§ **Provided records**:
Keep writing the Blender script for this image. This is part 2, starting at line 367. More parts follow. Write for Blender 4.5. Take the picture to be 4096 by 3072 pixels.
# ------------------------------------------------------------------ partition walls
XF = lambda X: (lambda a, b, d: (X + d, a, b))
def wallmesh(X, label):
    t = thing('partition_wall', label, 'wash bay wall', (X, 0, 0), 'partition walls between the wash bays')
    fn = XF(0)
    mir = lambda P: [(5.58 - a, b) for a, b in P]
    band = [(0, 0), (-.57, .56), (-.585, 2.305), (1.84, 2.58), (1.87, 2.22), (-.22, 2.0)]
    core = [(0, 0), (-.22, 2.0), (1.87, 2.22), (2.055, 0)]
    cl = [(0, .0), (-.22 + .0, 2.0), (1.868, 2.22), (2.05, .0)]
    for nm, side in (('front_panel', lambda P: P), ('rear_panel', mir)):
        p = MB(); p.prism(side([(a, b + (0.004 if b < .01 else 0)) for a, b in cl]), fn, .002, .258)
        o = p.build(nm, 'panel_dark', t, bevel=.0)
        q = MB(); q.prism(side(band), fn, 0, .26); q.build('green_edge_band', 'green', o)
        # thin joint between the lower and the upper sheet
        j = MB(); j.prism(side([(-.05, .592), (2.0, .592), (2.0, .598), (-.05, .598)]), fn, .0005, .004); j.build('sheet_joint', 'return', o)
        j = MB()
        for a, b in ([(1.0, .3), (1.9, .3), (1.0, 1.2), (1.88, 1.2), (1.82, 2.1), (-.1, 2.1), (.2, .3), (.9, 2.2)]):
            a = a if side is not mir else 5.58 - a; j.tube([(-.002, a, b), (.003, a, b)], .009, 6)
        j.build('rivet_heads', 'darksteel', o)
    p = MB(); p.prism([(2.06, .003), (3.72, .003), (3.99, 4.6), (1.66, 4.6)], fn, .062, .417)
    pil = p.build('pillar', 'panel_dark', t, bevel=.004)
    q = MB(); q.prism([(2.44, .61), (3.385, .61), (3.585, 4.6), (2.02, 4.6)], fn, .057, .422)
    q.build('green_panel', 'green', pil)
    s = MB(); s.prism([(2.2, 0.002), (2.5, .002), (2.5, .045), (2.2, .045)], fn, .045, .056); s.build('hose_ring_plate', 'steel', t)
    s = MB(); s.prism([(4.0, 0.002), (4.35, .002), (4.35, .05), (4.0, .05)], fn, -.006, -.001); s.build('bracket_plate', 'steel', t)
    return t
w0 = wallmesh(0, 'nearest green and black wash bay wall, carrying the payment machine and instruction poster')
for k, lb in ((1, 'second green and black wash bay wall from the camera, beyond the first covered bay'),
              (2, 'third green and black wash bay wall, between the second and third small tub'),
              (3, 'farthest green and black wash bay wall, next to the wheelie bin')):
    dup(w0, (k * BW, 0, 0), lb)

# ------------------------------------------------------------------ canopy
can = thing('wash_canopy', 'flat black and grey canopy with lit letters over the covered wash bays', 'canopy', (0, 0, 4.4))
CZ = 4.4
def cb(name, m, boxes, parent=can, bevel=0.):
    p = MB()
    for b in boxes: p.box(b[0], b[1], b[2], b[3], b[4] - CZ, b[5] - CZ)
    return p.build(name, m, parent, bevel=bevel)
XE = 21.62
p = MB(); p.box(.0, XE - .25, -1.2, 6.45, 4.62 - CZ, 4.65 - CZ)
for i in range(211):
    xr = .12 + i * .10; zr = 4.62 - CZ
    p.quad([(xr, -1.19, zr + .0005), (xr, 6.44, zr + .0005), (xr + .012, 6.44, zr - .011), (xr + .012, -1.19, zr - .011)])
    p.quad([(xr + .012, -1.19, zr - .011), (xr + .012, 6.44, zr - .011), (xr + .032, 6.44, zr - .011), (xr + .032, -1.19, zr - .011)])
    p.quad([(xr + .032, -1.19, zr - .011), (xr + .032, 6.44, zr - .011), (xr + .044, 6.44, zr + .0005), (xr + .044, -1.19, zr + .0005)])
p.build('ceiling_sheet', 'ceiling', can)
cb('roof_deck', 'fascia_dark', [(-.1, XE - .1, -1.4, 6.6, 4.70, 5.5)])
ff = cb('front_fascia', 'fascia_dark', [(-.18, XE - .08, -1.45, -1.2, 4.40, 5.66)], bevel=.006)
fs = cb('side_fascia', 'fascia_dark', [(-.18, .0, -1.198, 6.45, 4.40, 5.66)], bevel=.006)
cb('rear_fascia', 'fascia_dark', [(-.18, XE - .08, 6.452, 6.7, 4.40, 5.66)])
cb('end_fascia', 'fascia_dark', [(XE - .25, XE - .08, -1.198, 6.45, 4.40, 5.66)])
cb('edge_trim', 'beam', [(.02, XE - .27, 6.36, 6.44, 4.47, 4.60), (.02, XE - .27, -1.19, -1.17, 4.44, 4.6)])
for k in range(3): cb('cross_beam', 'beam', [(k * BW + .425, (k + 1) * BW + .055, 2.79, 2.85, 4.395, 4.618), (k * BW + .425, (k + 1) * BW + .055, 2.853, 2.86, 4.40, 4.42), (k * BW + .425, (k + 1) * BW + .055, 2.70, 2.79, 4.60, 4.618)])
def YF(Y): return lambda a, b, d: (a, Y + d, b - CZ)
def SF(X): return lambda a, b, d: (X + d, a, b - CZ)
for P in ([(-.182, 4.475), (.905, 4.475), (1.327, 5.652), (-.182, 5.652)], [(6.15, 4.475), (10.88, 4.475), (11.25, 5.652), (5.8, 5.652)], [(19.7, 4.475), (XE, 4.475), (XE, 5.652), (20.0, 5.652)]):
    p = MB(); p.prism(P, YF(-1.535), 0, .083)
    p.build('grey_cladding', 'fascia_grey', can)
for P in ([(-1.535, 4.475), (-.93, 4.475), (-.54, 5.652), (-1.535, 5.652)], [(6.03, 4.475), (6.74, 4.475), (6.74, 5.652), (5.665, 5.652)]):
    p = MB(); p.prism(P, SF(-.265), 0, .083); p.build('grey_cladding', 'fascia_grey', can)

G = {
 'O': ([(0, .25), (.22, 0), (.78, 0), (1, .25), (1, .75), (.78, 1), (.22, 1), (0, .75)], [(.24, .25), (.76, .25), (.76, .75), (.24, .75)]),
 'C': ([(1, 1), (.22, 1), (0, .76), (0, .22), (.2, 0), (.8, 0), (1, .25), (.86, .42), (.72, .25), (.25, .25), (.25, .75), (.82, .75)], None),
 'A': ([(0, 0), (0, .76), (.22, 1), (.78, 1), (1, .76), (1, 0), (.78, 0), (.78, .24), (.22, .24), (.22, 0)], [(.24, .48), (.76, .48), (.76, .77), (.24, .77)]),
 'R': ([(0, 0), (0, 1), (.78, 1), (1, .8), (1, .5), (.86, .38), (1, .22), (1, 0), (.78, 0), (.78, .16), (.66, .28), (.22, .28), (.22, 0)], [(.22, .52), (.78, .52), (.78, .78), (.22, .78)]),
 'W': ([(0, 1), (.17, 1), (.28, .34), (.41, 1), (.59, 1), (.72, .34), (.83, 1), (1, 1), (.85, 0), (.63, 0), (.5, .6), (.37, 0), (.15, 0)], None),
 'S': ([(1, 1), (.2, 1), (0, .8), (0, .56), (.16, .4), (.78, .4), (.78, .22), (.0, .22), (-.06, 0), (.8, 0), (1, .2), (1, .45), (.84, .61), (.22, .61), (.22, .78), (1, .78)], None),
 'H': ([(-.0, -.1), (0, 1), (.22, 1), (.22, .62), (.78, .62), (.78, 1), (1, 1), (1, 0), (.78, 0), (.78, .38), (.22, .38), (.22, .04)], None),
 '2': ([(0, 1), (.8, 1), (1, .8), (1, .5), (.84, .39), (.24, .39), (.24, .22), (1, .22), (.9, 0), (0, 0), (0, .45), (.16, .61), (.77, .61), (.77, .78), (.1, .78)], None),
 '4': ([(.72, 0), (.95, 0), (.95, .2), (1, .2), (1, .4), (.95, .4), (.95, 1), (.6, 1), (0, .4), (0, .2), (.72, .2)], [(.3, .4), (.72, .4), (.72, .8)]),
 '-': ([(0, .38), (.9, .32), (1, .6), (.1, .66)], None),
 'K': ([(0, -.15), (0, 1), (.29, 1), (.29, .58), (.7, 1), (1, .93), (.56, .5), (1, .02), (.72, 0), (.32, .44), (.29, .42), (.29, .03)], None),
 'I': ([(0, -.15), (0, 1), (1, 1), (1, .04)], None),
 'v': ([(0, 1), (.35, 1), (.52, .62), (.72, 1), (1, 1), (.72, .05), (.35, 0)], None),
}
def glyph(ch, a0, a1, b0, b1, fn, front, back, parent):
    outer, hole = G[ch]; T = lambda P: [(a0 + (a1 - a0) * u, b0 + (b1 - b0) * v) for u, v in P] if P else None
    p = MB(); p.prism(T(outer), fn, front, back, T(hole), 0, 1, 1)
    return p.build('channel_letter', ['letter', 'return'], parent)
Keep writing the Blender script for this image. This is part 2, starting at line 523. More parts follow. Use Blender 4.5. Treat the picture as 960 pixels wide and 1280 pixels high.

§ **The task**: Pull out all lines of the data with the string "this".

§ **Written solution**:
Keep writing the Blender script for this image. This is part 2, starting at line 367. More parts follow. Write for Blender 4.5. Take the picture to be 4096 by 3072 pixels.
Keep writing the Blender script for this image. This is part 2, starting at line 523. More parts follow. Use Blender 4.5. Treat the picture as 960 pixels wide and 1280 pixels high.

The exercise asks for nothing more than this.